2.      Partake a healthy diet
The right breakfast will provide the energy needed to learn. However, the wrong type of snack can provide too much stimulant and a heavy greasy lunch can make the learner lethargic. Start the day right by not missing breakfast but instead, eat a healthy one. Do the same with lunch. In between meals also require something healthy. This does not include greasy snacks and sugary snacks with or without artificial flavourings and colourings such as chips and lollies. Children who consume lollies, cakes and fizzy drinks at recess and lunch are usually the ones who are unsettled during class time.

3.      Fit in some physical activity
After a lengthy sedentary period, our body becomes numb and so does our mind. This is often why people get up to stretch their legs and why students become restless in class. A brief intermission with a physical activity can help to refocus the mind. In fact, physical activity has been linked with brain functioning and learning readiness. A short physical activity could be a few stretches and a walk around the room. For young children, they could pretend to be a seed growing into a flower, a plant blowing in the wind, a balloon floating in the air or different kinds of animals.

4.      Discuss what is learnt
The learner needs to share with others as this will lead to a discussion of what is learnt. Discussions can lead to a clarification of ideas or any misunderstandings. Mature students can share and discuss with their spouse. For younger students, however, it is the parent’s job to draw their children into a discussion since children do not usually volunteer information by themselves. Begin by having conversations and asking about their day – what they did at school, what they were engaged in or what they have learnt. Then specifically discuss the principles to ‘test’ for understanding. This questioning should in no way resemble an interrogation but rather a parent’s genuine interest in their child’s learning. For teachers, a few minutes at the end of the day to discuss with students what they have learnt during the day can help to clarify students’ thinking.

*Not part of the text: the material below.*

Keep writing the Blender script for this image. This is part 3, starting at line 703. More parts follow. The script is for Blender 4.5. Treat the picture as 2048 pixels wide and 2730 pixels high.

5.      Apply what is learnt
Sometimes it may be daunting to practice everything that is learnt at once. We need to make it more productive by taking small steps. We do this by prioritizing goals. For example, after attending a lecture on purification of the heart, I might choose to practice controlling my anger before I concentrate on my pride or attaining love not enmity for fellow Muslims. Once this is practiced at an acceptable level (since it is difficult to achieve a high level I would still need to work at it) I can begin to apply one of the other things I have learnt.

An example of young children putting into practice what they have learnt is reading and writing both Qur’an/Arabic and English. Once they have learnt this, they need to practice reading and writing at home every day. Some parents assume that it is enough to have children read and write at school or the madrassah so they do not provide any practice at home.

Teaching others is another way of applying knowledge. Once a proficiency of the knowledge is achieved we can then teach it to others. This will not only benefit ourselves as teaching others can consolidate learning but it will also benefit the community.

6.      Make dua
We ultimately rely on Allah so we make dua for Allah’s help as students, parents and teachers. It is not through our own intelligence alone that as students we learn or through our own masterful teaching alone that our students learn. It is by Allah’s leave that any learning takes place. Therefore, students make dua for yourselves, parents make dua for your children (for Allah especially answers the prayer of the parent) and teachers make dua for your students.